TASK TO CARRY OUT
Tally up how many lines in the listing below contain the string "tones", and give only the total.

↓

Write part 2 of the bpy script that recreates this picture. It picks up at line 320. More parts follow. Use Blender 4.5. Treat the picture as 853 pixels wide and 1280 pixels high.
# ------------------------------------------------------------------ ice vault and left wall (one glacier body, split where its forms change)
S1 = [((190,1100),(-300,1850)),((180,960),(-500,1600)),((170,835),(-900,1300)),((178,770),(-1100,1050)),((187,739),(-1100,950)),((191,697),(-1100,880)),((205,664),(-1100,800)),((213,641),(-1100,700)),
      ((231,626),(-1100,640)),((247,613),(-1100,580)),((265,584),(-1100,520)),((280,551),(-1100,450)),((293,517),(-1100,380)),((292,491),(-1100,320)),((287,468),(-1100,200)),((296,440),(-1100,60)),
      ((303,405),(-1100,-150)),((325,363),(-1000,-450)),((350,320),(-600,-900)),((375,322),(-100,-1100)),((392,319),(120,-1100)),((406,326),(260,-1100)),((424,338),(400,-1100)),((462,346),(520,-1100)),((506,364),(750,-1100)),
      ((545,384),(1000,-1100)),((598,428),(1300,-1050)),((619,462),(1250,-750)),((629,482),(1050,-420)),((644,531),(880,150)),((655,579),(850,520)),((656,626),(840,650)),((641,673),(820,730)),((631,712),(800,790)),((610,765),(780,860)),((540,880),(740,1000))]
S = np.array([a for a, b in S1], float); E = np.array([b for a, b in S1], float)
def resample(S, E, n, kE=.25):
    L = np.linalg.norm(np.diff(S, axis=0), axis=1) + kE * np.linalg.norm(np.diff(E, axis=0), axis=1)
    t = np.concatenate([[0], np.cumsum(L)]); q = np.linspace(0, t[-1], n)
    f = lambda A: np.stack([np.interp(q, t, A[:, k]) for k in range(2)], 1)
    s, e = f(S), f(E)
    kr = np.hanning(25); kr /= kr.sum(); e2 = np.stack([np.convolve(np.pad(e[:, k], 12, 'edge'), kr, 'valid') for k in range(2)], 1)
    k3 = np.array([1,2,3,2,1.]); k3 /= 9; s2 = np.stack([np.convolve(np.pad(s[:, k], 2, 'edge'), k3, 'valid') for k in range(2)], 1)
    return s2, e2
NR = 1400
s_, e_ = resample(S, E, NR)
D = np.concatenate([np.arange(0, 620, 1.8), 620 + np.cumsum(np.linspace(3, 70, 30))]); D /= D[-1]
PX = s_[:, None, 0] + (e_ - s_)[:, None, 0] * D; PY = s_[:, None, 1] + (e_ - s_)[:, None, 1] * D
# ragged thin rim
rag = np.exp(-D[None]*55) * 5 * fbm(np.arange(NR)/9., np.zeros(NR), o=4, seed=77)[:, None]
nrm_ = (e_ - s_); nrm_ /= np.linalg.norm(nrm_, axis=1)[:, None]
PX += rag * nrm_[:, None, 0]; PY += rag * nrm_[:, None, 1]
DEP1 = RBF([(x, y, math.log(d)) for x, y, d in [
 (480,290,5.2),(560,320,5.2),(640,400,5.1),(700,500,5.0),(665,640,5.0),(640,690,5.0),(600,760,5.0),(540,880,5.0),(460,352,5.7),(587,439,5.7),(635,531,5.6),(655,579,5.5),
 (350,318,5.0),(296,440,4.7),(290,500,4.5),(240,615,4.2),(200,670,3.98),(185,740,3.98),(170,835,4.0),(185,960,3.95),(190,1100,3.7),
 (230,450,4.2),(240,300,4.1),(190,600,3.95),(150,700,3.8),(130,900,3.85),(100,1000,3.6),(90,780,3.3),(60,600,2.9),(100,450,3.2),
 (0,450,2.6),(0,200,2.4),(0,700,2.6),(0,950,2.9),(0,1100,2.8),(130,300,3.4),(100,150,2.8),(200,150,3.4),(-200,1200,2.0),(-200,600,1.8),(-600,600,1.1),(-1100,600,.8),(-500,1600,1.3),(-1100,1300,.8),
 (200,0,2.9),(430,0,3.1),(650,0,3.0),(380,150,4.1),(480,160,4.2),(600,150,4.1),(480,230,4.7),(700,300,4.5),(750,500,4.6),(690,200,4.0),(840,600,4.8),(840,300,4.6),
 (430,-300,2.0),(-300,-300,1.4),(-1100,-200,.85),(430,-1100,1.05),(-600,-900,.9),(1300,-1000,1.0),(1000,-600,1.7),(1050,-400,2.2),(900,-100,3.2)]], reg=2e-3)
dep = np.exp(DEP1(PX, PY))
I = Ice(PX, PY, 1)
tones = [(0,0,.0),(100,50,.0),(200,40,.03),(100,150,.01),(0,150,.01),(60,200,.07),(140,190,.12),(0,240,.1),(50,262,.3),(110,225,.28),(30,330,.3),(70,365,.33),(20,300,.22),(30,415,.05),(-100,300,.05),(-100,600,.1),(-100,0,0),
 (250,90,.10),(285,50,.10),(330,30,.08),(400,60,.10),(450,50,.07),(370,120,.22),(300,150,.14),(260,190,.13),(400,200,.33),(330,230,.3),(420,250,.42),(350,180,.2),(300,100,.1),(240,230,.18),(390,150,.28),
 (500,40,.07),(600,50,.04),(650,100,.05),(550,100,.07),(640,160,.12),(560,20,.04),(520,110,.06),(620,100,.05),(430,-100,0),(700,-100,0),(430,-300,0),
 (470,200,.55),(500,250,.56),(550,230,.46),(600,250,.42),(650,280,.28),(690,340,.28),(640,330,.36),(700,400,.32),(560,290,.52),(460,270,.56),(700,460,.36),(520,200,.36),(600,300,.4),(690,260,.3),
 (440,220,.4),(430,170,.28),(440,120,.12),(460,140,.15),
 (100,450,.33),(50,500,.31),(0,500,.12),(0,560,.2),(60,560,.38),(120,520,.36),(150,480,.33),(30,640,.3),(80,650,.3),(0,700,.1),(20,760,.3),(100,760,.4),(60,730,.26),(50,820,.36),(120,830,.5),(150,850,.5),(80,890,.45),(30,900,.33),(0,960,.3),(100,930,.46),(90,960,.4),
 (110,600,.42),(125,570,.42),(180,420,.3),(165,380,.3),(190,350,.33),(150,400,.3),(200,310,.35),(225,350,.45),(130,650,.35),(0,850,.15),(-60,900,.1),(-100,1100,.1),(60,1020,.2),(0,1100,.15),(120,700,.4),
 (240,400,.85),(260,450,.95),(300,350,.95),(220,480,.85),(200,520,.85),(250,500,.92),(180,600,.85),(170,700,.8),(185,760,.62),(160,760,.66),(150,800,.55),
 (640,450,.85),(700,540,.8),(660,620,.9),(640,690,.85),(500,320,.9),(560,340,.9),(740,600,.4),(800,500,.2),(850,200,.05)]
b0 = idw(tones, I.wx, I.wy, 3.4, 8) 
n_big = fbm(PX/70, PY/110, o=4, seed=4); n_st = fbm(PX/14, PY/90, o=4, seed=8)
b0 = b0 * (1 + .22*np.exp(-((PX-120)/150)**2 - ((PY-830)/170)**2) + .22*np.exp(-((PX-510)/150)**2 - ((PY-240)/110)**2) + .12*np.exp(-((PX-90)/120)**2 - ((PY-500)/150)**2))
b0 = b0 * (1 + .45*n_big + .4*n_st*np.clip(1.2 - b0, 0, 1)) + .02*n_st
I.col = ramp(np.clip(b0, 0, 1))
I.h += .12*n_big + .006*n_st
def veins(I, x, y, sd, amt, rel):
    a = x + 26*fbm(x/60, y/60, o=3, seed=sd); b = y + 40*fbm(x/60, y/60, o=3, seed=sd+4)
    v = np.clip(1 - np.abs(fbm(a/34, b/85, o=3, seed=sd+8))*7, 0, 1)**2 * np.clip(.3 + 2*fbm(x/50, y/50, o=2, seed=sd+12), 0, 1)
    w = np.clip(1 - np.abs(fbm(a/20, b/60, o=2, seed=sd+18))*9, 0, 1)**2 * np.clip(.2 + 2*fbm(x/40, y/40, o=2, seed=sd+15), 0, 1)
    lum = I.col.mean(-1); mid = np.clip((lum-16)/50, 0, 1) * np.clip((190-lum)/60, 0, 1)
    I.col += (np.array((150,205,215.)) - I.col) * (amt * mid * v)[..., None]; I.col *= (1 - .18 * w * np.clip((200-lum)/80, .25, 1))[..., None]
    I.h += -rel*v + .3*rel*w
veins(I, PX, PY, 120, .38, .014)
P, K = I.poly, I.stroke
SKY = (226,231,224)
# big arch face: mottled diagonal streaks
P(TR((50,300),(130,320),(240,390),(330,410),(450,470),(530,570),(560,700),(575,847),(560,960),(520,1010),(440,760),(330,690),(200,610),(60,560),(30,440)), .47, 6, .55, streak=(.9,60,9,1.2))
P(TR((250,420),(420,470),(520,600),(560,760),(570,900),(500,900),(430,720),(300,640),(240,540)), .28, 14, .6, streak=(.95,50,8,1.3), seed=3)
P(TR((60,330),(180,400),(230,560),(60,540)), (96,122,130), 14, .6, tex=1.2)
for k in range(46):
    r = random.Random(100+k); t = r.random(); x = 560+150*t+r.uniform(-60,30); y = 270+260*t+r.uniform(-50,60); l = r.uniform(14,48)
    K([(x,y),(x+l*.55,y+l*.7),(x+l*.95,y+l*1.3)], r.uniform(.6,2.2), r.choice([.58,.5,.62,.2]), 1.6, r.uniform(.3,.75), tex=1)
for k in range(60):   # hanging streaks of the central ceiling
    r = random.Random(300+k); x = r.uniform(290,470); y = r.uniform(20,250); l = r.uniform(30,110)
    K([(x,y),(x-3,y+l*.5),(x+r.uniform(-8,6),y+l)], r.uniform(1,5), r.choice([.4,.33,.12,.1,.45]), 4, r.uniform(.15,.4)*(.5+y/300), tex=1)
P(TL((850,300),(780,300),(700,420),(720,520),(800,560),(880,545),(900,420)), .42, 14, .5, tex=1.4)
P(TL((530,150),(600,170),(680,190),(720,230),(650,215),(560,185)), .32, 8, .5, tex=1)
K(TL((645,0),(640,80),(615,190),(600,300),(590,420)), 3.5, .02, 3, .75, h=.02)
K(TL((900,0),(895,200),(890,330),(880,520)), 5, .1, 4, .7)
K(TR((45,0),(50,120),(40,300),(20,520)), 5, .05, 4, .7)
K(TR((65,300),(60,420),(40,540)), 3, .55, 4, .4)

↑

SOLUTION FOR THIS PROBLEM
2